Given task
Only the lines from the start of the data to the line containing "COL = scene.collection", both included, should be output, exactly and without pictures.

Material
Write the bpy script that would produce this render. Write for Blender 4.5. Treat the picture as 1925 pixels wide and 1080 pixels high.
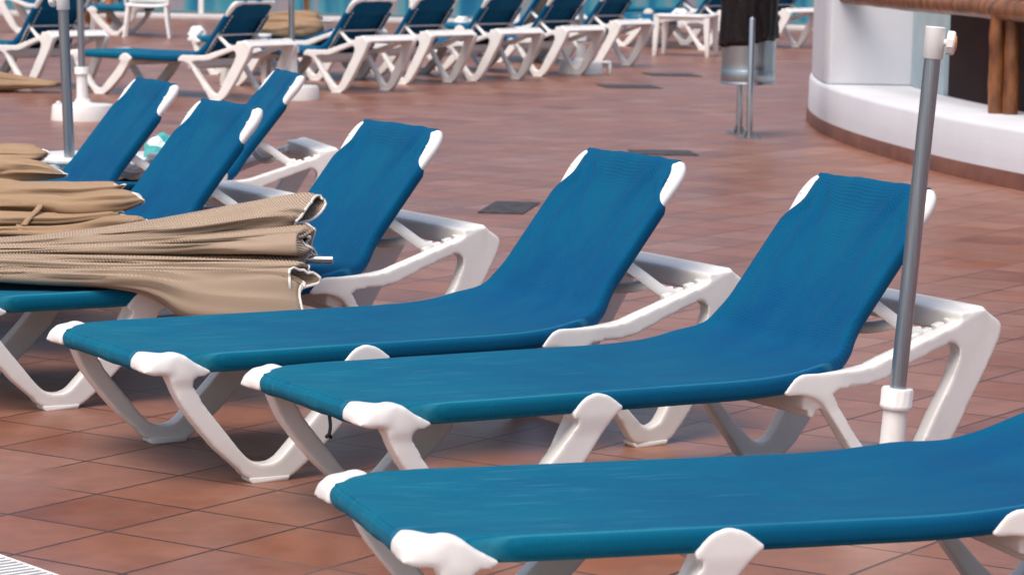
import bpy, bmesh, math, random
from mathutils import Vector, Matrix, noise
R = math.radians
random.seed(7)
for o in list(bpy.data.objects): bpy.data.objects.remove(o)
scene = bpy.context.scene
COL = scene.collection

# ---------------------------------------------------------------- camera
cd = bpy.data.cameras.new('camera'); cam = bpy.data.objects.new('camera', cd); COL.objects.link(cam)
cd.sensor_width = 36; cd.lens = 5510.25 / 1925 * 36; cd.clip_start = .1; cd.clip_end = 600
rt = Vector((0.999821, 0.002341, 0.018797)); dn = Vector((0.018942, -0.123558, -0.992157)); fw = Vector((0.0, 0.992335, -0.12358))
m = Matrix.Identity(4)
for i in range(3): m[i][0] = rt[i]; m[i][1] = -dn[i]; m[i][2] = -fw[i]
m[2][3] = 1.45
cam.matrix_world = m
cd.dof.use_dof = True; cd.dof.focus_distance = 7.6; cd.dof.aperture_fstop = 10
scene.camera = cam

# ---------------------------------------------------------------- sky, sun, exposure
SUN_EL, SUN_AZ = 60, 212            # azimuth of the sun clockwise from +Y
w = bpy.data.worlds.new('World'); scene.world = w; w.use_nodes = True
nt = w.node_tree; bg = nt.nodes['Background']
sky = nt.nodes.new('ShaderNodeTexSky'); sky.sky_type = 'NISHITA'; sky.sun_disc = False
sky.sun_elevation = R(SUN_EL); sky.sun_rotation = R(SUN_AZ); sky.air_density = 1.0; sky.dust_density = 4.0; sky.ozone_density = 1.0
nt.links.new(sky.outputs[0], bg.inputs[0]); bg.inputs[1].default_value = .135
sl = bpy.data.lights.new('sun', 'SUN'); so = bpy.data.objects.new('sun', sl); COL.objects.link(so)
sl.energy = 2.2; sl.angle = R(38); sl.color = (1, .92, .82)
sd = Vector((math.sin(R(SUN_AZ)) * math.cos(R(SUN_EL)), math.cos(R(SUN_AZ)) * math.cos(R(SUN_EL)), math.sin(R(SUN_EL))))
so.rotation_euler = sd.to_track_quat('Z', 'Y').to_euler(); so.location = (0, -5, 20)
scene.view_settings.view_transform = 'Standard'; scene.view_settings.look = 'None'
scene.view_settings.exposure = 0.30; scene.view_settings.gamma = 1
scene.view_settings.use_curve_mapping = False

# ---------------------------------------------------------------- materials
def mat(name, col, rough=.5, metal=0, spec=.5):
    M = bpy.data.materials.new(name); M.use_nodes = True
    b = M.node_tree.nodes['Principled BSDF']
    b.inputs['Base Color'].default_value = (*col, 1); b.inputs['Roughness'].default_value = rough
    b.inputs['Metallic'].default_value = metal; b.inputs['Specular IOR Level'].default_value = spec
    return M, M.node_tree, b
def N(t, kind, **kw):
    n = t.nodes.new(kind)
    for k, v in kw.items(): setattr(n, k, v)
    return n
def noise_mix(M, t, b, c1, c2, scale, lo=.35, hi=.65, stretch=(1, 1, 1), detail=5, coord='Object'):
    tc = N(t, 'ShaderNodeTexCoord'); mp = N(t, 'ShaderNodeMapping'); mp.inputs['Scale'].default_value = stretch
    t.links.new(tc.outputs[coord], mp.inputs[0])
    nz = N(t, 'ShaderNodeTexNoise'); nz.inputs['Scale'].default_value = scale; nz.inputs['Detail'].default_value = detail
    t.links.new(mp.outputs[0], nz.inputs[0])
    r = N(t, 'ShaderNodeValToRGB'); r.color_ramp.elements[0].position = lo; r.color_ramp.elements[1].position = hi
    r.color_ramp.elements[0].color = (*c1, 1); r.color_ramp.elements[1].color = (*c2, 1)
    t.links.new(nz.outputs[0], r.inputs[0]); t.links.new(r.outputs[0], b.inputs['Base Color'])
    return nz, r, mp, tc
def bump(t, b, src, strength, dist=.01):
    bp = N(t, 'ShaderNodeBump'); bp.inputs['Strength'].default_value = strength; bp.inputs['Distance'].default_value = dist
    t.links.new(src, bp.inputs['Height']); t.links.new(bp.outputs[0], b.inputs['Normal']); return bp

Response
Write the bpy script that would produce this render. Write for Blender 4.5. Treat the picture as 1925 pixels wide and 1080 pixels high.
import bpy, bmesh, math, random
from mathutils import Vector, Matrix, noise
R = math.radians
random.seed(7)
for o in list(bpy.data.objects): bpy.data.objects.remove(o)
scene = bpy.context.scene
COL = scene.collection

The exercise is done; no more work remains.